Directions:
Reproduce the data exactly.
_ _ _ _ _ _ _
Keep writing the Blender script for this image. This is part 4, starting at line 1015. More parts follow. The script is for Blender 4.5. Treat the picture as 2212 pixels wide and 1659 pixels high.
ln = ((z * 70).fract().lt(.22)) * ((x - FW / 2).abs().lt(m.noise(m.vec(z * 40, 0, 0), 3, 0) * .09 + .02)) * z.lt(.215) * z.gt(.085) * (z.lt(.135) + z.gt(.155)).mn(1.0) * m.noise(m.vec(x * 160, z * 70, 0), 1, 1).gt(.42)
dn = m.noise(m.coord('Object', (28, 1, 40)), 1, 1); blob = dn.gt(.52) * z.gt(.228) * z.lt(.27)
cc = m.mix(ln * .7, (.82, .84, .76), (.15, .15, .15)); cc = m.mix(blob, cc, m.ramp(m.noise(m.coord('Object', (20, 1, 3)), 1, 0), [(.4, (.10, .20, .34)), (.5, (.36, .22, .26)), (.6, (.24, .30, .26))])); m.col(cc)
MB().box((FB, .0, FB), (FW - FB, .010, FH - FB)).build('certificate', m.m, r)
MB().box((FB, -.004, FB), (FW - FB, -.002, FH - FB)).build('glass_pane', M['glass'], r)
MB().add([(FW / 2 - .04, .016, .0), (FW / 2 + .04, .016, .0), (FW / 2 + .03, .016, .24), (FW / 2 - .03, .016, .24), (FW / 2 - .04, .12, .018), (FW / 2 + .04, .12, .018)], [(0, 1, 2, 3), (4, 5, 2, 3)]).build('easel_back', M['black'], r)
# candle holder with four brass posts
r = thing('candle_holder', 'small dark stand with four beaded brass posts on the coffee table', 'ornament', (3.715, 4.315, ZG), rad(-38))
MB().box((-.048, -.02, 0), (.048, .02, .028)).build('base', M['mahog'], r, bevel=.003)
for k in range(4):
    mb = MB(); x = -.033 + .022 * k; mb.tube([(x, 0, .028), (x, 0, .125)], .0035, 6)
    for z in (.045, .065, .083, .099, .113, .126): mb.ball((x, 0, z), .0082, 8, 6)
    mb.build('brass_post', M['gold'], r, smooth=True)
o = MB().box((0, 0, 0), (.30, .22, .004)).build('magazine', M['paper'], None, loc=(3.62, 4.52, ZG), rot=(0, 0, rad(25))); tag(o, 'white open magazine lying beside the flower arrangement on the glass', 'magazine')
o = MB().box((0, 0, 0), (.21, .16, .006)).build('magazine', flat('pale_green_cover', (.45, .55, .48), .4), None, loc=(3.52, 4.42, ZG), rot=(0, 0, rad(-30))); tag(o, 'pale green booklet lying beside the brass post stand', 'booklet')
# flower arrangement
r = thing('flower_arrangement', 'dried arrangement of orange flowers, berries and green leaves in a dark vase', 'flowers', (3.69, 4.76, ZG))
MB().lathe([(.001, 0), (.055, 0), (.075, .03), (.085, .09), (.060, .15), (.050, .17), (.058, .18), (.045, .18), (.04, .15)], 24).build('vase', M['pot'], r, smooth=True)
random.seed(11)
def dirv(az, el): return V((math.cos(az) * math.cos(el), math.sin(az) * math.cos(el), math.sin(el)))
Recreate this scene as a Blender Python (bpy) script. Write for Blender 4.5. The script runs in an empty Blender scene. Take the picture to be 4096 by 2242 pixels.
_ _ _ _ _ _ _
Answer for this exercise:
Keep writing the Blender script for this image. This is part 4, starting at line 1015. More parts follow. The script is for Blender 4.5. Treat the picture as 2212 pixels wide and 1659 pixels high.
ln = ((z * 70).fract().lt(.22)) * ((x - FW / 2).abs().lt(m.noise(m.vec(z * 40, 0, 0), 3, 0) * .09 + .02)) * z.lt(.215) * z.gt(.085) * (z.lt(.135) + z.gt(.155)).mn(1.0) * m.noise(m.vec(x * 160, z * 70, 0), 1, 1).gt(.42)
dn = m.noise(m.coord('Object', (28, 1, 40)), 1, 1); blob = dn.gt(.52) * z.gt(.228) * z.lt(.27)
cc = m.mix(ln * .7, (.82, .84, .76), (.15, .15, .15)); cc = m.mix(blob, cc, m.ramp(m.noise(m.coord('Object', (20, 1, 3)), 1, 0), [(.4, (.10, .20, .34)), (.5, (.36, .22, .26)), (.6, (.24, .30, .26))])); m.col(cc)
MB().box((FB, .0, FB), (FW - FB, .010, FH - FB)).build('certificate', m.m, r)
MB().box((FB, -.004, FB), (FW - FB, -.002, FH - FB)).build('glass_pane', M['glass'], r)
MB().add([(FW / 2 - .04, .016, .0), (FW / 2 + .04, .016, .0), (FW / 2 + .03, .016, .24), (FW / 2 - .03, .016, .24), (FW / 2 - .04, .12, .018), (FW / 2 + .04, .12, .018)], [(0, 1, 2, 3), (4, 5, 2, 3)]).build('easel_back', M['black'], r)
# candle holder with four brass posts
r = thing('candle_holder', 'small dark stand with four beaded brass posts on the coffee table', 'ornament', (3.715, 4.315, ZG), rad(-38))
MB().box((-.048, -.02, 0), (.048, .02, .028)).build('base', M['mahog'], r, bevel=.003)
for k in range(4):
    mb = MB(); x = -.033 + .022 * k; mb.tube([(x, 0, .028), (x, 0, .125)], .0035, 6)
    for z in (.045, .065, .083, .099, .113, .126): mb.ball((x, 0, z), .0082, 8, 6)
    mb.build('brass_post', M['gold'], r, smooth=True)
o = MB().box((0, 0, 0), (.30, .22, .004)).build('magazine', M['paper'], None, loc=(3.62, 4.52, ZG), rot=(0, 0, rad(25))); tag(o, 'white open magazine lying beside the flower arrangement on the glass', 'magazine')
o = MB().box((0, 0, 0), (.21, .16, .006)).build('magazine', flat('pale_green_cover', (.45, .55, .48), .4), None, loc=(3.52, 4.42, ZG), rot=(0, 0, rad(-30))); tag(o, 'pale green booklet lying beside the brass post stand', 'booklet')
# flower arrangement
r = thing('flower_arrangement', 'dried arrangement of orange flowers, berries and green leaves in a dark vase', 'flowers', (3.69, 4.76, ZG))
MB().lathe([(.001, 0), (.055, 0), (.075, .03), (.085, .09), (.060, .15), (.050, .17), (.058, .18), (.045, .18), (.04, .15)], 24).build('vase', M['pot'], r, smooth=True)
random.seed(11)
def dirv(az, el): return V((math.cos(az) * math.cos(el), math.sin(az) * math.cos(el), math.sin(el)))
Recreate this scene as a Blender Python (bpy) script. Write for Blender 4.5. The script runs in an empty Blender scene. Take the picture to be 4096 by 2242 pixels.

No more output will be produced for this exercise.